Objective »
Which lines in the records below contain the word "Blender"? Copy each of them.

Available data »
>>>>>
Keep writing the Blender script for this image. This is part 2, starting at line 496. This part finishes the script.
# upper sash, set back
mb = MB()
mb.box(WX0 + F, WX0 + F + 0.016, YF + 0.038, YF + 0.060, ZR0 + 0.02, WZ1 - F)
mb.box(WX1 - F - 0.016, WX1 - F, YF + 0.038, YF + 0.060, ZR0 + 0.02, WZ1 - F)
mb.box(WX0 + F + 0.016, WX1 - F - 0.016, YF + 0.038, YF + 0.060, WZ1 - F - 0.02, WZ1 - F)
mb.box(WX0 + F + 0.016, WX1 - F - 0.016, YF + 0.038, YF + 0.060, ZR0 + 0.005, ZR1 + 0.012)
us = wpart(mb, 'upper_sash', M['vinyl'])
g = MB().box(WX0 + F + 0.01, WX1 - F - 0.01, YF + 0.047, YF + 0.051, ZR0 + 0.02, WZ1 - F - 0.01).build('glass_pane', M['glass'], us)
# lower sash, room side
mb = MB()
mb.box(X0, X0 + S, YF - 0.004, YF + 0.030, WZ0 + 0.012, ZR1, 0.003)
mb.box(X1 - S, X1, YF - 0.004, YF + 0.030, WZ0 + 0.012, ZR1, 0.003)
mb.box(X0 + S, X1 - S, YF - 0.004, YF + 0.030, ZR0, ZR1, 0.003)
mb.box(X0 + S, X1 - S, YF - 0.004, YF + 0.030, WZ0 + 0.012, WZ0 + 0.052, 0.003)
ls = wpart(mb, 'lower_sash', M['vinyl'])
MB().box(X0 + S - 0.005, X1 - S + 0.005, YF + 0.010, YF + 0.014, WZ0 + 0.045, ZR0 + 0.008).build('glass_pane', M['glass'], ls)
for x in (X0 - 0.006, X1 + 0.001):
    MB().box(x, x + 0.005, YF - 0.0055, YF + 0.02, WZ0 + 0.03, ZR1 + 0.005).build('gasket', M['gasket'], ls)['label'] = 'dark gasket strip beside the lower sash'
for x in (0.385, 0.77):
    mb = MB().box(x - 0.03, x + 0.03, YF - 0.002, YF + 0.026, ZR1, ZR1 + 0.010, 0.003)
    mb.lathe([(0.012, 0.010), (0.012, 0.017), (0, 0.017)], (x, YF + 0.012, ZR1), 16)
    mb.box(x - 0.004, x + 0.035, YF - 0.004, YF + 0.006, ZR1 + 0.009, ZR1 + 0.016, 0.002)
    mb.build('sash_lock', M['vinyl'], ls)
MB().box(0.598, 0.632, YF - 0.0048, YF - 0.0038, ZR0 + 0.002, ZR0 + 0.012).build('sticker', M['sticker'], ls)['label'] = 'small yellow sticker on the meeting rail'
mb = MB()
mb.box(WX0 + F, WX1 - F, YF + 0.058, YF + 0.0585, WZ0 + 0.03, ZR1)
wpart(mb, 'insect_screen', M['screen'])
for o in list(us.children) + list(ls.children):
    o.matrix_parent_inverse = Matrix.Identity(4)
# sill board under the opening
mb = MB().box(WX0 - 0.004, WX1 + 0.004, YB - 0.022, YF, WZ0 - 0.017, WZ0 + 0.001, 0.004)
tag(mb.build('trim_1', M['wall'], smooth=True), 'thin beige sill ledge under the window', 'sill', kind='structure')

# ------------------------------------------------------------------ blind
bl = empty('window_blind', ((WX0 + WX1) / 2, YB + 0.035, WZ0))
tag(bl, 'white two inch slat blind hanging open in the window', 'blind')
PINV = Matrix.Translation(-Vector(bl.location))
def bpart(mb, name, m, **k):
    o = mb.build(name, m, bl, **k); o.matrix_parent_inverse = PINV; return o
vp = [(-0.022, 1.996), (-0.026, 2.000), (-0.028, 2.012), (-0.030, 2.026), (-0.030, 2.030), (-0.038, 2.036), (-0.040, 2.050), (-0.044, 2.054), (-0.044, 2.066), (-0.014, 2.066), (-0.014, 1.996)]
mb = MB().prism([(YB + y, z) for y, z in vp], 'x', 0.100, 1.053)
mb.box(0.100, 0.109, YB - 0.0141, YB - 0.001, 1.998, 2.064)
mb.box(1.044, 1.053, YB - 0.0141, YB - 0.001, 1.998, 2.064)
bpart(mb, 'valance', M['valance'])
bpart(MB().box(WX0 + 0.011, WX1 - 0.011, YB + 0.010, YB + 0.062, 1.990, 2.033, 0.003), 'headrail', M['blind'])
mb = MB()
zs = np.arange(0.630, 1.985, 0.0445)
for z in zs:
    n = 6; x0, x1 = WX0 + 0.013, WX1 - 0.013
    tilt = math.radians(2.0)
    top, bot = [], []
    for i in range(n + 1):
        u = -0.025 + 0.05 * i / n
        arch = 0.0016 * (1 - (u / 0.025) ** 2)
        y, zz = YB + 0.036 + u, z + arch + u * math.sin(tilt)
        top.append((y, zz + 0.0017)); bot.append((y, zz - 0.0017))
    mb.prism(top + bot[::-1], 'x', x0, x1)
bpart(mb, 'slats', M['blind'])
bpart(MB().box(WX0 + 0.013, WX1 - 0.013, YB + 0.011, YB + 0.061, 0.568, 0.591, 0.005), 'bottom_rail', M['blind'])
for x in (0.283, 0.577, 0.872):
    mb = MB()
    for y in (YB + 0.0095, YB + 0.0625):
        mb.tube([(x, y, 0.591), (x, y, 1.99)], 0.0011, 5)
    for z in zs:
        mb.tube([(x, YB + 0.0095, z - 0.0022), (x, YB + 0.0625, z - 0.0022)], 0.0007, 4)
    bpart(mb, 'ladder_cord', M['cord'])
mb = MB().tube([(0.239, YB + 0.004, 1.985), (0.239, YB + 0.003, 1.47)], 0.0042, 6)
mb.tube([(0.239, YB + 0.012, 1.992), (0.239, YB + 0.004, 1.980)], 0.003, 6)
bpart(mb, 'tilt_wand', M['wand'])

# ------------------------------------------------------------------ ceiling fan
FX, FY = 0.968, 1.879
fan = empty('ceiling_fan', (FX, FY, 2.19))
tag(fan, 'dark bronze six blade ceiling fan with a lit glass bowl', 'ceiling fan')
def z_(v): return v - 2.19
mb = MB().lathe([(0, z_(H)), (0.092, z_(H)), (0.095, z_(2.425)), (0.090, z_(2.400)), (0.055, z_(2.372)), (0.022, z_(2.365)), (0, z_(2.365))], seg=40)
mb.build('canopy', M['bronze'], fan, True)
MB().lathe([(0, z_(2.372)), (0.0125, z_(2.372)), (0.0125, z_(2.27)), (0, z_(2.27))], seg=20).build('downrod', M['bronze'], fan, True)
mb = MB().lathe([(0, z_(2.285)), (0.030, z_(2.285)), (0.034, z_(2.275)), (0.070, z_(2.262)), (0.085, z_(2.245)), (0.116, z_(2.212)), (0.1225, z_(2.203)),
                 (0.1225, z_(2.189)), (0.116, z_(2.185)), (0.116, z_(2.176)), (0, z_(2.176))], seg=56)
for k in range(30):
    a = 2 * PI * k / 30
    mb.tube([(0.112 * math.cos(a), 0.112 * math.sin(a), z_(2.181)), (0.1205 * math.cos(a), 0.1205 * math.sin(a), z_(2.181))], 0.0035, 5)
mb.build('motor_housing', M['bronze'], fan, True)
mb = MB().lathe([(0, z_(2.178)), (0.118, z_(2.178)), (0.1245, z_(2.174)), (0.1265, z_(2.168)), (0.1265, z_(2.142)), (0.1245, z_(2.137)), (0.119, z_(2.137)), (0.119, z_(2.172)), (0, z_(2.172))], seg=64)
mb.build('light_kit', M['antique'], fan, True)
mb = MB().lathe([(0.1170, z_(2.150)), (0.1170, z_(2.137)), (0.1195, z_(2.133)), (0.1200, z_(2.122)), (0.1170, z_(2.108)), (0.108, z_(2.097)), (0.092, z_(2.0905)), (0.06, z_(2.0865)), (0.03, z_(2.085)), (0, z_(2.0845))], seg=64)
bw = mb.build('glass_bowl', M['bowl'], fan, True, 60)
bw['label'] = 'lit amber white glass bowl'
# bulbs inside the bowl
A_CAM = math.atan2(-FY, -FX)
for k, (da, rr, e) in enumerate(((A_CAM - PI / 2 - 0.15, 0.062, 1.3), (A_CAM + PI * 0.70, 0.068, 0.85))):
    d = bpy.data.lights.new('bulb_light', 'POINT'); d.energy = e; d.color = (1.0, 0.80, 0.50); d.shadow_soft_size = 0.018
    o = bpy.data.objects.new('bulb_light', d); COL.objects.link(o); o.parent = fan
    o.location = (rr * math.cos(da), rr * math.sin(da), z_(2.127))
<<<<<
>>>>>
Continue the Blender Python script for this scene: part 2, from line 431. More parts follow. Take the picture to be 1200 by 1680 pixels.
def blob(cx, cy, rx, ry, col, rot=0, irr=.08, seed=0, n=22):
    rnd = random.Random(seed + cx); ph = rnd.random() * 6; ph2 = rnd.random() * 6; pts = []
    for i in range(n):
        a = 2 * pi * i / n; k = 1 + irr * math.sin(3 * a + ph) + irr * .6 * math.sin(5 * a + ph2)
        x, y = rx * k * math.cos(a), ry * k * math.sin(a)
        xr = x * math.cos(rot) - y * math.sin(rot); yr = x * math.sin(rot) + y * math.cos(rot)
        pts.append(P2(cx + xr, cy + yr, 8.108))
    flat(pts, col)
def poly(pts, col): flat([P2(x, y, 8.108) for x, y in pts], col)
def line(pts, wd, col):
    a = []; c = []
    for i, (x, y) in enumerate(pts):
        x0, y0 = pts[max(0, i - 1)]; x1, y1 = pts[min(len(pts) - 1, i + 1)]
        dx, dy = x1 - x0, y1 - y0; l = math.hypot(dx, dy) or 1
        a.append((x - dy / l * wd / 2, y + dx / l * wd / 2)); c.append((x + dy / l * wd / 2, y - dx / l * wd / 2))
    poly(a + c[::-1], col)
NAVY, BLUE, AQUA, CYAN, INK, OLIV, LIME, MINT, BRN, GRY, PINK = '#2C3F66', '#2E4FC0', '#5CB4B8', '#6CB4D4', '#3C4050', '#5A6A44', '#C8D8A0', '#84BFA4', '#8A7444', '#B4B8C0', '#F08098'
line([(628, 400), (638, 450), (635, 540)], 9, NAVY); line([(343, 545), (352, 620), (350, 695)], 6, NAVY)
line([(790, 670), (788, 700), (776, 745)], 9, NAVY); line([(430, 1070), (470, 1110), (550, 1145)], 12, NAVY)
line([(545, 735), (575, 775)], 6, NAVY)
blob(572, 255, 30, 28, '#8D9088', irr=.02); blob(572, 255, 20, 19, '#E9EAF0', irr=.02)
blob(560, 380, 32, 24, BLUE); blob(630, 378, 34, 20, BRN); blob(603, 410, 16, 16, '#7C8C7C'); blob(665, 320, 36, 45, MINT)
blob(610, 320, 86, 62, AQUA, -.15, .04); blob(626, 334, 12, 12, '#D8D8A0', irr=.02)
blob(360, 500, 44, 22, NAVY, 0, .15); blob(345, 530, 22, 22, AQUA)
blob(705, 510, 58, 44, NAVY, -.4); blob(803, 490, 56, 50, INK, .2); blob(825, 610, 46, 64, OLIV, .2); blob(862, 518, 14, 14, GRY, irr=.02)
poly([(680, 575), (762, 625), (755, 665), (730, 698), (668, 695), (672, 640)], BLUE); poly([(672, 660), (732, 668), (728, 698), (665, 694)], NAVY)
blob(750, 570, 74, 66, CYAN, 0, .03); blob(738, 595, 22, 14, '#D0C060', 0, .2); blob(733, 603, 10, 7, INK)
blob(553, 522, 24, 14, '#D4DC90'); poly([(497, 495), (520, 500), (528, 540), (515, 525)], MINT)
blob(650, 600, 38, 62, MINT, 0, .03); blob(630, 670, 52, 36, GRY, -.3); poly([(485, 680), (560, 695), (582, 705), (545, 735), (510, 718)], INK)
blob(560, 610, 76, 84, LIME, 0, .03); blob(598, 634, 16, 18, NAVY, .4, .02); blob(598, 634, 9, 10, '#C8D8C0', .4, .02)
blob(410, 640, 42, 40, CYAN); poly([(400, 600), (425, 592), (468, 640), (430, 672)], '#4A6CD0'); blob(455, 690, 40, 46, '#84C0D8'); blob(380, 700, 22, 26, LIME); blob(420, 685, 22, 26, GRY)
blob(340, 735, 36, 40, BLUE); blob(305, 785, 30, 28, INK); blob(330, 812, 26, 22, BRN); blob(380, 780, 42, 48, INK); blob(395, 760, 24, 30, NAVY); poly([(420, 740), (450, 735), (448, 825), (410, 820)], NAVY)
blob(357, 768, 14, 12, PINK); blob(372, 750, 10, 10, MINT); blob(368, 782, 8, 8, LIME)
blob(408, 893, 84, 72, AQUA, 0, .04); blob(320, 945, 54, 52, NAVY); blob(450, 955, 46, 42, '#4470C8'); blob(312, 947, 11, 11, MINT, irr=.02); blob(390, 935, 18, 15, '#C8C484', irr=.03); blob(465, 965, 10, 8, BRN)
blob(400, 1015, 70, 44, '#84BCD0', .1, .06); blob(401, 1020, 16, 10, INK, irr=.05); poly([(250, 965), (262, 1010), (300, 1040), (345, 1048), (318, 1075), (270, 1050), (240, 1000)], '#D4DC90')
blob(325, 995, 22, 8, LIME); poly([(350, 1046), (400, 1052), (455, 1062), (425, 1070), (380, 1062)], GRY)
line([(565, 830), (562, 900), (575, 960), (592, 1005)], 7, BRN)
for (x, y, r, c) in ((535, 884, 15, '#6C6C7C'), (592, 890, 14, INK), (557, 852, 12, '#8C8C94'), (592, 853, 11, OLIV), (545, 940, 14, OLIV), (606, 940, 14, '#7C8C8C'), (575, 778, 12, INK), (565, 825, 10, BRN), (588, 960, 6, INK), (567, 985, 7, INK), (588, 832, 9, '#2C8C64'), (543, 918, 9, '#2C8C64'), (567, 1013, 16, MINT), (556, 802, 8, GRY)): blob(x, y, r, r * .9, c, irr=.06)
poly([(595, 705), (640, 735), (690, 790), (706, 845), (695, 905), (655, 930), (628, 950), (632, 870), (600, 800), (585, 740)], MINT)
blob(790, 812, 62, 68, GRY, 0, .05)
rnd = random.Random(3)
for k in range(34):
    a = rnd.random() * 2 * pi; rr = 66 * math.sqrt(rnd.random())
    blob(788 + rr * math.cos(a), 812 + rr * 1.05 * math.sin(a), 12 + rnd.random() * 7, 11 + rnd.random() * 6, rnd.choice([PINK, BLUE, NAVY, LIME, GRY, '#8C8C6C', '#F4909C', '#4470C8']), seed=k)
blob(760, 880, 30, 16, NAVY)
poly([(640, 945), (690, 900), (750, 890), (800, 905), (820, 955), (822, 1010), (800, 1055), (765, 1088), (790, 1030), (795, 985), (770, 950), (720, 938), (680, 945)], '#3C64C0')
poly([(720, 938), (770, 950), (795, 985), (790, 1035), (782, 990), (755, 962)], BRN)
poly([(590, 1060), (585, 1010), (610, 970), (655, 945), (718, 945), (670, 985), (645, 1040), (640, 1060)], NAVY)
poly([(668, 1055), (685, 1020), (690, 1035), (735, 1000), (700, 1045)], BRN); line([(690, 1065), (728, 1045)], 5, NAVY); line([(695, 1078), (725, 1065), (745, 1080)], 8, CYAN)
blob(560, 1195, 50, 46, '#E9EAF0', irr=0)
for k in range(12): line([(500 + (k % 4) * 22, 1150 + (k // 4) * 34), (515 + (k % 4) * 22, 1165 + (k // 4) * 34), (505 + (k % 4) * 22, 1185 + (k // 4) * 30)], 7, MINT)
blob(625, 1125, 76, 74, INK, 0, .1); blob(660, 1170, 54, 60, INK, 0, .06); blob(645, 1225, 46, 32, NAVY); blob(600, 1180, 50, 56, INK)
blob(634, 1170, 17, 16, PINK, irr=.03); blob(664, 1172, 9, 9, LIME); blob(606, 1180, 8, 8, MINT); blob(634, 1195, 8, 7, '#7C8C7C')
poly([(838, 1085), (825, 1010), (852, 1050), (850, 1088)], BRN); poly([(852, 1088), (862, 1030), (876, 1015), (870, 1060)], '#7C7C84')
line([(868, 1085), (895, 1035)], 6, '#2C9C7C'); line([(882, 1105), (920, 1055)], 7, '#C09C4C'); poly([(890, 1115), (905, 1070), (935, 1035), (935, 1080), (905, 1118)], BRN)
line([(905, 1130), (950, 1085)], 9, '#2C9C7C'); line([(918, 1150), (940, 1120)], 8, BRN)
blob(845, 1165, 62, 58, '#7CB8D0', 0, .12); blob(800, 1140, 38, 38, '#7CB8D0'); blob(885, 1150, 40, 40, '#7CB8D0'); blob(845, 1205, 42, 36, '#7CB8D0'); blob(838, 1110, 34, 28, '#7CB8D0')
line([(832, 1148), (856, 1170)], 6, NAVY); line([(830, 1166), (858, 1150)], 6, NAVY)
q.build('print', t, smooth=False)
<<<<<
Correct result »
Keep writing the Blender script for this image. This is part 2, starting at line 496. This part finishes the script.
Continue the Blender Python script for this scene: part 2, from line 431. More parts follow. Take the picture to be 1200 by 1680 pixels.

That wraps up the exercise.